Hardin's Original Townsite and the immediately surrounding blocks are still largely comprised of structures built during the early periods of Hardin's development (1907-1937). Furthermore, many of these early structures have been altered very little over the years. Others, however, have lost integrity due to modifications in storefronts, siding, window configuration, or signage. Nevertheless, they still convey associations pertinent to Hardin's historical significance due to their use, massing, set-backs, and building density. Several structures or more recent construction are interspersed throughout the older parts of town. Nevertheless, Hardin still conveys the visual impression of an early 20th century Montana railroad town, important aspects of which are: the concentration of commercial structures along and adjacent to a main street which has a definite relation to the railroad tracks; commercial structures are one and two story fronting directly on the sidewalk and fully occupying narrow lots; residences surround the commercial district and are situated in the midst of more spacious lots along tree-lined streets.

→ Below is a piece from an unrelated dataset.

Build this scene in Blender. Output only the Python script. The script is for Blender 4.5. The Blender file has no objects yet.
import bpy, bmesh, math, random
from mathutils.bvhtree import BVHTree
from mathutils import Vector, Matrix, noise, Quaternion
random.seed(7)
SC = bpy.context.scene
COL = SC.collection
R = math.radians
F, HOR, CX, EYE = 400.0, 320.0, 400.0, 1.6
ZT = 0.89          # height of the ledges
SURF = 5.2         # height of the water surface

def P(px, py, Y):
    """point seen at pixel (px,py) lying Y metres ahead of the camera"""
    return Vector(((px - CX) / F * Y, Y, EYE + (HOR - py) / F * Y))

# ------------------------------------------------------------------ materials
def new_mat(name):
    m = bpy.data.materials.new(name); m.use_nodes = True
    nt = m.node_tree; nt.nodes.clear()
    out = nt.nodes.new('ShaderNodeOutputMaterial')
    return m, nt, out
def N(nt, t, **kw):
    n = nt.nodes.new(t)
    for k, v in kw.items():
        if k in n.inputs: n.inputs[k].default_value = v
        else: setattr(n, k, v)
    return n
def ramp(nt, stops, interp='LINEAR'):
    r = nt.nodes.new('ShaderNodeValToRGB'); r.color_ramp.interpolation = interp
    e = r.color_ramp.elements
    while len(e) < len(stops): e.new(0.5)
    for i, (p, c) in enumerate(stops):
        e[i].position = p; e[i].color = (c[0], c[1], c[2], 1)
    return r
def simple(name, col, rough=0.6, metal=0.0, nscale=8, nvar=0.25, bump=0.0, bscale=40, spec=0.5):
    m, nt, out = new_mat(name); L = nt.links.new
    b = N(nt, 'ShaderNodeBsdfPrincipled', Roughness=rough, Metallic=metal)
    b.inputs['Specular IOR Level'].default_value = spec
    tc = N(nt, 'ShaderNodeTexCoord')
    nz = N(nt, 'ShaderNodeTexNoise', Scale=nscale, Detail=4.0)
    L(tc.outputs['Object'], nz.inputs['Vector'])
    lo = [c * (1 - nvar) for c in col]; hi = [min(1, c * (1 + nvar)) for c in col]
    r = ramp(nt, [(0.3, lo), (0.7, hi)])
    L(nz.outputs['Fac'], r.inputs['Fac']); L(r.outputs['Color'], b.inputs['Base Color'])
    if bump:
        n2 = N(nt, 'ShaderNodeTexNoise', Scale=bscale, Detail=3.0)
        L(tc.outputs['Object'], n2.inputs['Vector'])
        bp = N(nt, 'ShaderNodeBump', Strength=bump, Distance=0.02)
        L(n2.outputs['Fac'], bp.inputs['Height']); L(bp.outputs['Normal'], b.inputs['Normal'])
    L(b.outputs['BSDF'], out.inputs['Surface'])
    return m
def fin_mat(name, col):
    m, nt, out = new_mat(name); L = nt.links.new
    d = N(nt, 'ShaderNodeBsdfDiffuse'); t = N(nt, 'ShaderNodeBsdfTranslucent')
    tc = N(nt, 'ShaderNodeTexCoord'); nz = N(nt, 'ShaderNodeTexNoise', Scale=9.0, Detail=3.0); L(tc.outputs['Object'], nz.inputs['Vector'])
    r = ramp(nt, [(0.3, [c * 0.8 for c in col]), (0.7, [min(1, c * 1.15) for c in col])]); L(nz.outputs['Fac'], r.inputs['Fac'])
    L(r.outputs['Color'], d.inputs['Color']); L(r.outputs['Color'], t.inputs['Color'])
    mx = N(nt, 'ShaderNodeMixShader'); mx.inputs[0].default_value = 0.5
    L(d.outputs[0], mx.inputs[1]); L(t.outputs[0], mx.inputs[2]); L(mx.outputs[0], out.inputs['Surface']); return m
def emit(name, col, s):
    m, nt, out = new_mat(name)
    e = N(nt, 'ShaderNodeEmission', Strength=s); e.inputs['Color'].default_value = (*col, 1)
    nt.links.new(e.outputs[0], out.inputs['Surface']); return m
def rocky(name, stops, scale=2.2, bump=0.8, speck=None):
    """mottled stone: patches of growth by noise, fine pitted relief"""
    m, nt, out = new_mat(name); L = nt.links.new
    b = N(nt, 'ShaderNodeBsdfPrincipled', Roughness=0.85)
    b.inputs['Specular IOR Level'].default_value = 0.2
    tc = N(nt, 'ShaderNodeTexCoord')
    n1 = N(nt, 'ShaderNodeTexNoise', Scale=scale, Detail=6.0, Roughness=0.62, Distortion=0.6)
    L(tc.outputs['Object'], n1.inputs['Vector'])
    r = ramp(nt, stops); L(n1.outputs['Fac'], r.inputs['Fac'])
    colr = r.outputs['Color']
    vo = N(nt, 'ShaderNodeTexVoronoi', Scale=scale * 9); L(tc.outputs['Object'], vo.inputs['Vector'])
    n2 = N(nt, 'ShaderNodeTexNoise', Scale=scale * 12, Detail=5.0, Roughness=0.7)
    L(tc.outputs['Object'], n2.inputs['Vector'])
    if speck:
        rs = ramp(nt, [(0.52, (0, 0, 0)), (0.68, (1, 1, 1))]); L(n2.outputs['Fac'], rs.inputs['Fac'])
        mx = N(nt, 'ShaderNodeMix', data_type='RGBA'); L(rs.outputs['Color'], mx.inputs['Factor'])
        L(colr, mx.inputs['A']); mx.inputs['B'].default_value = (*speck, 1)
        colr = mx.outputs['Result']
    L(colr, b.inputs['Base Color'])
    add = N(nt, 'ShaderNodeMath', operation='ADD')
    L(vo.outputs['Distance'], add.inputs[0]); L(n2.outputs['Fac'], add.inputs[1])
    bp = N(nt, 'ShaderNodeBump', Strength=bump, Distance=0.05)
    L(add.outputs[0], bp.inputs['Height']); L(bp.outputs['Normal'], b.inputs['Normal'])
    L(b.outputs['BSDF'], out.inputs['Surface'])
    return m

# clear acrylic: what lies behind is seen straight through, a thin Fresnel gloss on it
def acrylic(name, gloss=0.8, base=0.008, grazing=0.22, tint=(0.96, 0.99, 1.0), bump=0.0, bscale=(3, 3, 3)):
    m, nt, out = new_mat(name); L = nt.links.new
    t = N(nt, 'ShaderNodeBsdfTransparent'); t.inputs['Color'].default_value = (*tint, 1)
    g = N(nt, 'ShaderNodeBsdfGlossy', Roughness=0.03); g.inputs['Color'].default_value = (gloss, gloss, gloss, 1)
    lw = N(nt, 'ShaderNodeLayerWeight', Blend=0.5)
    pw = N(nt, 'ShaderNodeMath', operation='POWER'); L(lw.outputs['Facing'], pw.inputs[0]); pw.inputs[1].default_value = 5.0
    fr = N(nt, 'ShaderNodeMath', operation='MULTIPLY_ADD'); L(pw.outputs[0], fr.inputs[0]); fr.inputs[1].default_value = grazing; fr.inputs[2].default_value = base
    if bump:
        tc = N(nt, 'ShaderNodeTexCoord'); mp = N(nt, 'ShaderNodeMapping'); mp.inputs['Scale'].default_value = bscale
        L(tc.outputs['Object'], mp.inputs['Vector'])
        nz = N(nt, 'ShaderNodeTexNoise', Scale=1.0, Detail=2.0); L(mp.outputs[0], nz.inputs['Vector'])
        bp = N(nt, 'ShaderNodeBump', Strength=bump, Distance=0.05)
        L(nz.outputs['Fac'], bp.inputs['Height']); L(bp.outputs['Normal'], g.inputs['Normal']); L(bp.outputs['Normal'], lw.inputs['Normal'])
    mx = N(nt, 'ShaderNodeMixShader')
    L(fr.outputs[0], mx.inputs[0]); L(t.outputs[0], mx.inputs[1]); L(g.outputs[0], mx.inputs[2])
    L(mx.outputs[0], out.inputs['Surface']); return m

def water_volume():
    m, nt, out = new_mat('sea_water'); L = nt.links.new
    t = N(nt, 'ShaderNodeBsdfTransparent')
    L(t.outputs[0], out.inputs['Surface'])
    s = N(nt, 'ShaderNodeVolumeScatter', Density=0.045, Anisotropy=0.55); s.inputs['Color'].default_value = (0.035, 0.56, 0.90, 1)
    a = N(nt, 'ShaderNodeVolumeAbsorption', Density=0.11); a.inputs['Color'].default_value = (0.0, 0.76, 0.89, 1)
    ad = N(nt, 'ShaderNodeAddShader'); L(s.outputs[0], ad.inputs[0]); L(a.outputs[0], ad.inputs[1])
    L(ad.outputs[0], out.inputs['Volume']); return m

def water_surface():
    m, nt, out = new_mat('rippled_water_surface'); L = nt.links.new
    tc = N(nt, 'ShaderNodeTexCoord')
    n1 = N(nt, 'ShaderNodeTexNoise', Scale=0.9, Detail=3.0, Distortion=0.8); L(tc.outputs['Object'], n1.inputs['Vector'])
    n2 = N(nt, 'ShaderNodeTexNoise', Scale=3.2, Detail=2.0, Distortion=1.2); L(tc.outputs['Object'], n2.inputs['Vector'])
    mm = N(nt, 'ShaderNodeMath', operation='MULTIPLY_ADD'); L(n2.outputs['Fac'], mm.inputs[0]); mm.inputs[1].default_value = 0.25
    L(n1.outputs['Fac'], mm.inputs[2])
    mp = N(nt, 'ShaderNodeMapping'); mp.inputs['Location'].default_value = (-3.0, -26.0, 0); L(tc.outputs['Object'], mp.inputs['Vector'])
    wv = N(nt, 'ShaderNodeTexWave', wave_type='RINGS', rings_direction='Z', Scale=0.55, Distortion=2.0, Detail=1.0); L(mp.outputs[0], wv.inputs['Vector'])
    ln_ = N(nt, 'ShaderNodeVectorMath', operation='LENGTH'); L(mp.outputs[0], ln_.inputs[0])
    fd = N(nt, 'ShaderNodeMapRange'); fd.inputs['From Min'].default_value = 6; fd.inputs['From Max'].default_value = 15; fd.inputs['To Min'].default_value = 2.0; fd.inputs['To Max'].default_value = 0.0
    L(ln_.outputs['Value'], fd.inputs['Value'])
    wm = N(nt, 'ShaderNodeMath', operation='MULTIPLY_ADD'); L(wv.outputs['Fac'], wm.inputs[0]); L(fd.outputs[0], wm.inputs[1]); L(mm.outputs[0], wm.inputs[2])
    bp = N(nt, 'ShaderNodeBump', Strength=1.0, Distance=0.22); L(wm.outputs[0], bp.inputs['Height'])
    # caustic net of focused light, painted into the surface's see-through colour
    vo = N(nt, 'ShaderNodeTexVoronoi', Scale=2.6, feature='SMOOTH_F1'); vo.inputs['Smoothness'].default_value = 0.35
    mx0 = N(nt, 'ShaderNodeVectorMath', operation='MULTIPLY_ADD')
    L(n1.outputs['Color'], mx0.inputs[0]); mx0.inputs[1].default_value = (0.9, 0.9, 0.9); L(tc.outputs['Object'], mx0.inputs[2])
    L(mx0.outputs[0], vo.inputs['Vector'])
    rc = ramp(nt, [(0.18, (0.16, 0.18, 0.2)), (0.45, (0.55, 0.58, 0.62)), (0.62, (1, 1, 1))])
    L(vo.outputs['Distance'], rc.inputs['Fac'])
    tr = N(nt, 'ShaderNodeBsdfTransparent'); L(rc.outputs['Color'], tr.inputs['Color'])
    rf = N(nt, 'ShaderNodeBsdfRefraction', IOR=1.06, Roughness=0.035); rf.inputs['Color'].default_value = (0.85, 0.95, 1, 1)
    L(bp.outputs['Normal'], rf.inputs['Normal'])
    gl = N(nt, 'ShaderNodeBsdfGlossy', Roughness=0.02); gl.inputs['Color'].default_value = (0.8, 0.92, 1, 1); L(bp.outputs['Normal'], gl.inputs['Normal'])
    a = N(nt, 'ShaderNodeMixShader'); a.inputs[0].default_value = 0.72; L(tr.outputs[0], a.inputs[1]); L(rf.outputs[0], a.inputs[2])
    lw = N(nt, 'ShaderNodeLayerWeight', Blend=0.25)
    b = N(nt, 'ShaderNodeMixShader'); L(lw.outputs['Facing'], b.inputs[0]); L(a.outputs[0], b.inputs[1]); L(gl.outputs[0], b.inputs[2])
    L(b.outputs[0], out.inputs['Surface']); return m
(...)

Under continued pressure from whites who wanted to settle reservation land, the Crow agreed to cede all their land between the present northern boundary of the reservation and the Yellowstone River in 1904. Anticipating new settlement along the decade-old C.B.&Q. line in Montana, the Lincoln Land Company moved to acquire the land on which Hardin now sits. Carl Rankin, who lived at the Crow Agency, several miles to the south, was hired as agent for the company and began surveying the townsite in May of 1907. The town was laid out in a variation of the "Town" in which the main commercial street is perpendicular to the tracks (this was the scheme employed in most Lincoln Land Company towns). The plat was filed immediately at the Yellowstone County Clerk and Recorder's Office at Billings and the first sale of lots was held on May 30, 1907. People immediately began moving to Hardin and during the summer of 1907, the first permanent businesses and residences were built.

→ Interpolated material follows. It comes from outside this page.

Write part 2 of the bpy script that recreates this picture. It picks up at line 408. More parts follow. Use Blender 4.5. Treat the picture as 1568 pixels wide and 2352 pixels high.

The C.B. & Q. immediately established a freight depot and section house at Hardin. The first businesses in Hardin were Edwin Spencer's general store, the Bank of Hardin, Robert Anderson's Hardin Hotel, and Anton Becker's Montana Saloon. By the end of 1907, C. C. Hutton, Carl Rankin, E. A. Howell, and W. E. Reno had completed construction of their houses. On January 10, 1908, E. H. Rathbone published the first issue of the Hardin Tribune in which the following businesses advertised: Spencer's general store, Button's grocery store, Smith's hardware, Bank of Hardin, Boylan's coal dealership, Hill and Coulter, blacksmiths, Reno and McDonald, livery and feed, Mouat's meat market, the H. M. Alien lumber company, a doctor named Richardson, Andersen's Hardin Hotel and Bar, the Big Horn Saloon, and the Little Horn Saloon.

In 1910, Hardin Township (which included the townsite plus some of the surrounding farms) had a population of 505. Hardin was incorporated in 1911 and the first city offices were housed at the rear of the Bank of Hardin (in 1912, the City built a wood frame fire hall and council chambers which it occupied until the new masonry City Hall, housing the Fire and Water departments as well, was built in 1920). In 1911, Hardin took on the appearance of an agricultural town with the construction of its first grain elevator by the Denio Elevator Company. In 1913, Big Horn County was created with Hardin as its county seat. Space for the county courthouse was rented in the Sullian Building which was built for that purpose in 1913 (the county continued to rent space in privately owned buildings until the County Courthouse was built as a WPA project in 1937). Hardin and Big Horn County continued to grow, reaching populations in 1920 of 1,312 and 7,015, respectively. Contrary to the trend in most of the rest of Montana, Big Horn County even experienced modest growth during the 1920's, reaching 8,543 by 1930.

  1. Frederic L. Quivik, Architectural Historian, Renewable Technologies, Inc. for the Big Horn County Historical Society, Historic Resources of Hardin, Montana, nomination document, 1984, National Park Service, National Register of Historic Places, Washington, D.C.